##### MATERIAL #####

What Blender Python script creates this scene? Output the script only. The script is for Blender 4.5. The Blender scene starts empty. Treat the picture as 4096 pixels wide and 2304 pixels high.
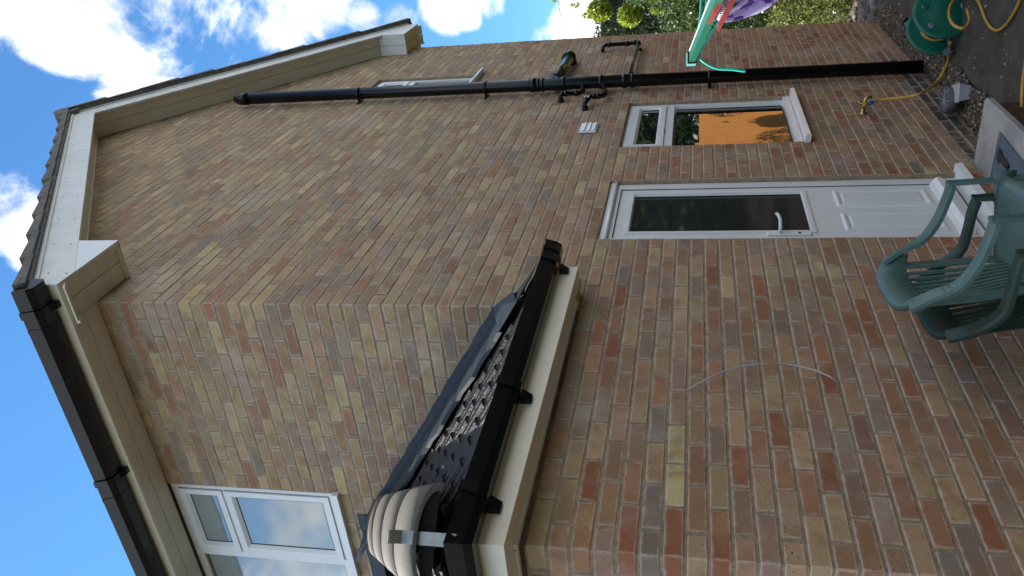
import bpy, math, random
from mathutils import Vector, Matrix
random.seed(7)
R = math.radians
S = bpy.context.scene
COL = S.collection

# ------------------------------------------------------------------ camera
CX = Vector((0.19124408, 0.09859392, -0.97657818))    # picture right
CY = Vector((-0.48230442, 0.87598305, -0.00601207))   # picture down
CF = Vector((0.85487318, 0.47215775, 0.21507886))     # forward
CP = Vector((-3.51192, -2.04656, 2.00399))
FPX = 3299.70
cam = bpy.data.cameras.new('camera')
cam.sensor_fit = 'HORIZONTAL'; cam.sensor_width = 36; cam.lens = FPX / 4096 * 36
cam.clip_start = 0.05; cam.clip_end = 2000
camo = bpy.data.objects.new('camera', cam); COL.objects.link(camo)
m = Matrix.Identity(4)
for i in range(3):
    m[i][0] = CX[i]; m[i][1] = -CY[i]; m[i][2] = -CF[i]; m[i][3] = CP[i]
camo.matrix_world = m
S.camera = camo

def ray(x, y):
    d = CX * ((x - 2048) / FPX) + CY * ((y - 1152) / FPX) + CF
    return d
def atp(x, y, ax, v):            # point of the place on a coordinate plane
    d = ray(x, y); t = (v - CP[ax]) / d[ax]; return CP + d * t
def atd(x, y, dist):
    return CP + ray(x, y).normalized() * dist

# ------------------------------------------------------------------ light
SUN_AZ = Vector((-0.122, 1.0, 0)).normalized(); SUN_EL = R(47)
sun_dir = Vector((SUN_AZ.x * math.cos(SUN_EL), SUN_AZ.y * math.cos(SUN_EL), math.sin(SUN_EL)))
W = bpy.data.worlds.new('World'); S.world = W; W.use_nodes = True
nt = W.node_tree; nt.nodes.clear()
def N(t, typ, **kw):
    n = t.nodes.new(typ)
    for k, v in kw.items():
        if k == 'inp':
            for a, b in v.items(): n.inputs[a].default_value = b
        else: setattr(n, k, v)
    return n
def M2(t, op, a, b=None, c=None, clamp=False):
    n = t.nodes.new('ShaderNodeMath'); n.operation = op; n.use_clamp = clamp
    for i, v in enumerate((a, b, c)):
        if v is None: continue
        if isinstance(v, (int, float)): n.inputs[i].default_value = v
        else: t.links.new(v, n.inputs[i])
    return n.outputs[0]
def MIX(t, f, a, b, typ='MIX'):
    n = t.nodes.new('ShaderNodeMix'); n.data_type = 'RGBA'; n.blend_type = typ
    for i, v in ((0, f), (6, a), (7, b)):
        if isinstance(v, (int, float)): n.inputs[i].default_value = v
        elif isinstance(v, tuple): n.inputs[i].default_value = v if len(v) == 4 else v + (1,)
        else: t.links.new(v, n.inputs[i])
    return n.outputs[2]
def SM(t, v, lo, hi, a=0.0, b=1.0):
    n = t.nodes.new('ShaderNodeMapRange'); n.interpolation_type = 'SMOOTHSTEP'
    t.links.new(v, n.inputs[0])
    for i, q in ((1, lo), (2, hi), (3, a), (4, b)): n.inputs[i].default_value = q
    return n.outputs[0]
sky = N(nt, 'ShaderNodeTexSky', sky_type='NISHITA', sun_disc=False, sun_elevation=SUN_EL,
        sun_rotation=math.atan2(SUN_AZ.x, SUN_AZ.y), altitude=50, air_density=1.15, dust_density=0.3, ozone_density=1.3)
tc = N(nt, 'ShaderNodeTexCoord')
dirv = tc.outputs['Generated']
nz = N(nt, 'ShaderNodeTexNoise', inp={'Scale': 6.5, 'Detail': 10.0, 'Roughness': 0.62, 'Distortion': 0.35})
nt.links.new(dirv, nz.inputs['Vector'])
nz2 = N(nt, 'ShaderNodeTexNoise', inp={'Scale': 1.6, 'Detail': 6.0, 'Roughness': 0.55})
nt.links.new(dirv, nz2.inputs['Vector'])
# cumulus banks, each a direction in the sky and an angular size
BLOBS = [(150, 40, 3.0, 1), (250, 110, 3.2, 1), (330, 180, 2.6, 1), (420, 60, 3.4, .9), (560, 60, 3.0, .85), (620, 200, 3.6, 1), (520, 290, 2.4, 1), (720, 60, 3.6, 1), (800, 160, 2.8, .9), (860, 230, 2.0, .75),
         (1000, 20, 2.8, .9), (1180, 20, 3.0, 1), (1110, 110, 2.2, .9), (1300, 10, 2.4, .85), (1440, 70, 1.6, .7), (460, 385, 1.6, .85),
         (1790, 10, 2.2, .85), (1860, 40, 1.6, .8), (1960, 5, 1.4, .7), (2330, 120, 2.6, 1), (2190, 160, 1.3, .7), (2450, 60, 4.0, 1), (1600, 110, 2.0, .45),
         (40, 830, 2.4, .9), (70, 930, 2.0, .9), (110, 1000, 1.5, .8), (10, 760, 1.4, .7), (200, -200, 5, 1), (900, -260, 7, 1)]
msk = None
for x, y, r, s in BLOBS:
    d = ray(x, y).normalized()
    dp = N(nt, 'ShaderNodeVectorMath', operation='DOT_PRODUCT'); nt.links.new(dirv, dp.inputs[0]); dp.inputs[1].default_value = d
    v = SM(nt, dp.outputs['Value'], math.cos(R(r * 1.25)), math.cos(R(r * 0.2)), 0, s)
    msk = v if msk is None else M2(nt, 'MAXIMUM', msk, v)
# unseen rest of the sky: cloud added and thickened for more fill light
dp = N(nt, 'ShaderNodeVectorMath', operation='DOT_PRODUCT'); nt.links.new(dirv, dp.inputs[0]); dp.inputs[1].default_value = CF
away = SM(nt, dp.outputs['Value'], math.cos(R(46)), math.cos(R(34)), 1, 0)
gen = M2(nt, 'MULTIPLY', SM(nt, nz2.outputs['Fac'], 0.36, 0.52), away)
msk = M2(nt, 'MAXIMUM', msk, gen)
cl = M2(nt, 'ADD', M2(nt, 'MULTIPLY', msk, 0.85), M2(nt, 'MULTIPLY', M2(nt, 'SUBTRACT', nz.outputs['Fac'], 0.5), 3.0))
cov = SM(nt, cl, 0.38, 0.98)
cov = M2(nt, 'MULTIPLY', cov, SM(nt, msk, 0.02, 0.2))
nz3 = N(nt, 'ShaderNodeTexNoise', inp={'Scale': 9.0, 'Detail': 6.0, 'Roughness': 0.6})
nt.links.new(dirv, nz3.inputs['Vector'])
shade = SM(nt, nz3.outputs['Fac'], 0.3, 0.7, 0.0, 1.0)
ccol = MIX(nt, shade, (4.4, 4.5, 4.7), (8.2, 8.1, 8.0))
skc = MIX(nt, 1.0, sky.outputs[0], (0.33, 0.60, 0.80), 'MULTIPLY')
fin = MIX(nt, cov, skc, ccol)
bg = N(nt, 'ShaderNodeBackground', inp={'Strength': 0.15}); nt.links.new(fin, bg.inputs[0])
wo = N(nt, 'ShaderNodeOutputWorld'); nt.links.new(bg.outputs[0], wo.inputs[0])

sl = bpy.data.lights.new('sun', 'SUN'); sl.energy = 4.5; sl.angle = R(0.53); sl.color = (1, 0.94, 0.84)
so = bpy.data.objects.new('sun', sl); COL.objects.link(so)
so.rotation_euler = sun_dir.to_track_quat('Z', 'Y').to_euler(); so.location = (0, 10, 20)
S.view_settings.view_transform = 'Standard'; S.view_settings.look = 'None'
S.view_settings.gamma = 1; S.view_settings.exposure = 0.92
S.view_settings.use_curve_mapping = False

# ------------------------------------------------------------------ materials
def mat(name, col=(.5, .5, .5), rough=.6, spec=.5, metal=0., noise=0., nscale=20., bump=0., bscale=60., col2=None, tr=0., coat=0., ior=1.5):
    mt = bpy.data.materials.new(name); mt.use_nodes = True
    t = mt.node_tree; b = t.nodes['Principled BSDF']
    b.inputs['Roughness'].default_value = rough; b.inputs['Metallic'].default_value = metal
    b.inputs['Specular IOR Level'].default_value = spec; b.inputs['IOR'].default_value = ior
    b.inputs['Coat Weight'].default_value = coat
    b.inputs['Base Color'].default_value = col + (1,)
    g = N(t, 'ShaderNodeNewGeometry')
    if noise or col2:
        n = N(t, 'ShaderNodeTexNoise', inp={'Scale': nscale, 'Detail': 6.0, 'Roughness': .65})
        t.links.new(g.outputs['Position'], n.inputs['Vector'])
        c2 = col2 if col2 else tuple(c * (1 - noise) for c in col)
        f = SM(t, n.outputs['Fac'], .35, .65)
        t.links.new(MIX(t, f, col, c2), b.inputs['Base Color'])
    if bump:
        n = N(t, 'ShaderNodeTexNoise', inp={'Scale': bscale, 'Detail': 5.0, 'Roughness': .6})
        t.links.new(g.outputs['Position'], n.inputs['Vector'])
        bp = N(t, 'ShaderNodeBump', inp={'Strength': bump, 'Distance': .01})
        t.links.new(n.outputs['Fac'], bp.inputs['Height']); t.links.new(bp.outputs[0], b.inputs['Normal'])
    return mt

def brick_material(name, by_object):
    mt = bpy.data.materials.new(name); mt.use_nodes = True
    t = mt.node_tree; b = t.nodes['Principled BSDF']; b.inputs['Roughness'].default_value = .82
    b.inputs['Specular IOR Level'].default_value = .35
    if by_object:
        base = N(t, 'ShaderNodeObjectInfo').outputs['Color']
    else:
        base = N(t, 'ShaderNodeVertexColor', layer_name='tint').outputs[0]
    g = N(t, 'ShaderNodeNewGeometry'); P = g.outputs['Position']
    sep = N(t, 'ShaderNodeSeparateColor'); t.links.new(base, sep.inputs[0])
    # each brick shifts the pattern by its own colour so no two carry the same stain
    off = N(t, 'ShaderNodeVectorMath', operation='MULTIPLY_ADD'); t.links.new(base, off.inputs[0])
    off.inputs[1].default_value = (61, 83, 97); t.links.new(P, off.inputs[2])
    n1 = N(t, 'ShaderNodeTexNoise', inp={'Scale': 7.0, 'Detail': 5.0, 'Roughness': .6, 'Distortion': .6}); t.links.new(off.outputs[0], n1.inputs['Vector'])
    n2 = N(t, 'ShaderNodeTexNoise', inp={'Scale': 90.0, 'Detail': 5.0, 'Roughness': .7}); t.links.new(off.outputs[0], n2.inputs['Vector'])
    n3 = N(t, 'ShaderNodeTexNoise', inp={'Scale': 5.0, 'Detail': 4.0, 'Roughness': .6}); t.links.new(off.outputs[0], n3.inputs['Vector'])
    c = MIX(t, SM(t, n1.outputs['Fac'], .42, .70, 0, .75), base, (.28, .145, .08))
    c = MIX(t, 1.0, c, base, 'MIX') if False else c
    c = MIX(t, SM(t, n3.outputs['Fac'], .50, .72, 0, .5), c, (.43, .295, .15))
    c = MIX(t, SM(t, n2.outputs['Fac'], .35, .8, 0, .22), c, (.14, .09, .065))
    # lime bloom on the arrises and in patches
    uv = N(t, 'ShaderNodeUVMap', uv_map='UVMap'); su = N(t, 'ShaderNodeSeparateXYZ'); t.links.new(uv.outputs[0], su.inputs[0])
    du = M2(t, 'MULTIPLY', M2(t, 'MINIMUM', su.outputs[0], M2(t, 'SUBTRACT', 1.0, su.outputs[0])), 2.9)
    dv = M2(t, 'MINIMUM', su.outputs[1], M2(t, 'SUBTRACT', 1.0, su.outputs[1]))
    e = M2(t, 'MINIMUM', du, dv)
    n4 = N(t, 'ShaderNodeTexNoise', inp={'Scale': 16.0, 'Detail': 4.0, 'Roughness': .7}); t.links.new(P, n4.inputs['Vector'])
    e = M2(t, 'ADD', e, M2(t, 'MULTIPLY', M2(t, 'SUBTRACT', n4.outputs['Fac'], .5), .55))
    c = MIX(t, SM(t, e, .18, -.03, 0, .50), c, (.60, .52, .44))
    n5 = N(t, 'ShaderNodeTexNoise', inp={'Scale': 1.7, 'Detail': 7.0, 'Roughness': .62}); t.links.new(P, n5.inputs['Vector'])
    c = MIX(t, SM(t, n5.outputs['Fac'], .52, .70, 0, .42), c, (.52, .44, .38))
    # pits
    vo = N(t, 'ShaderNodeTexVoronoi', inp={'Scale': 55.0}); t.links.new(off.outputs[0], vo.inputs['Vector'])
    pit = M2(t, 'MULTIPLY', SM(t, vo.outputs['Distance'], .16, .10), SM(t, n3.outputs['Fac'], .52, .60))
    c = MIX(t, pit, c, (.02, .015, .012))
    t.links.new(c, b.inputs['Base Color'])
    h = M2(t, 'SUBTRACT', M2(t, 'MULTIPLY', n2.outputs['Fac'], .5), pit)
    bp = N(t, 'ShaderNodeBump', inp={'Strength': .5, 'Distance': .004}); t.links.new(h, bp.inputs['Height']); t.links.new(bp.outputs[0], b.inputs['Normal'])
    return mt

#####

Transcribe exactly, with no pictures, the lines running from the first line of the material through the line holding "return CP + ray(x, y).normalized() * dist".

# COMPLETE ANSWER
What Blender Python script creates this scene? Output the script only. The script is for Blender 4.5. The Blender scene starts empty. Treat the picture as 4096 pixels wide and 2304 pixels high.
import bpy, math, random
from mathutils import Vector, Matrix
random.seed(7)
R = math.radians
S = bpy.context.scene
COL = S.collection

# ------------------------------------------------------------------ camera
CX = Vector((0.19124408, 0.09859392, -0.97657818))    # picture right
CY = Vector((-0.48230442, 0.87598305, -0.00601207))   # picture down
CF = Vector((0.85487318, 0.47215775, 0.21507886))     # forward
CP = Vector((-3.51192, -2.04656, 2.00399))
FPX = 3299.70
cam = bpy.data.cameras.new('camera')
cam.sensor_fit = 'HORIZONTAL'; cam.sensor_width = 36; cam.lens = FPX / 4096 * 36
cam.clip_start = 0.05; cam.clip_end = 2000
camo = bpy.data.objects.new('camera', cam); COL.objects.link(camo)
m = Matrix.Identity(4)
for i in range(3):
    m[i][0] = CX[i]; m[i][1] = -CY[i]; m[i][2] = -CF[i]; m[i][3] = CP[i]
camo.matrix_world = m
S.camera = camo

def ray(x, y):
    d = CX * ((x - 2048) / FPX) + CY * ((y - 1152) / FPX) + CF
    return d
def atp(x, y, ax, v):            # point of the place on a coordinate plane
    d = ray(x, y); t = (v - CP[ax]) / d[ax]; return CP + d * t
def atd(x, y, dist):
    return CP + ray(x, y).normalized() * dist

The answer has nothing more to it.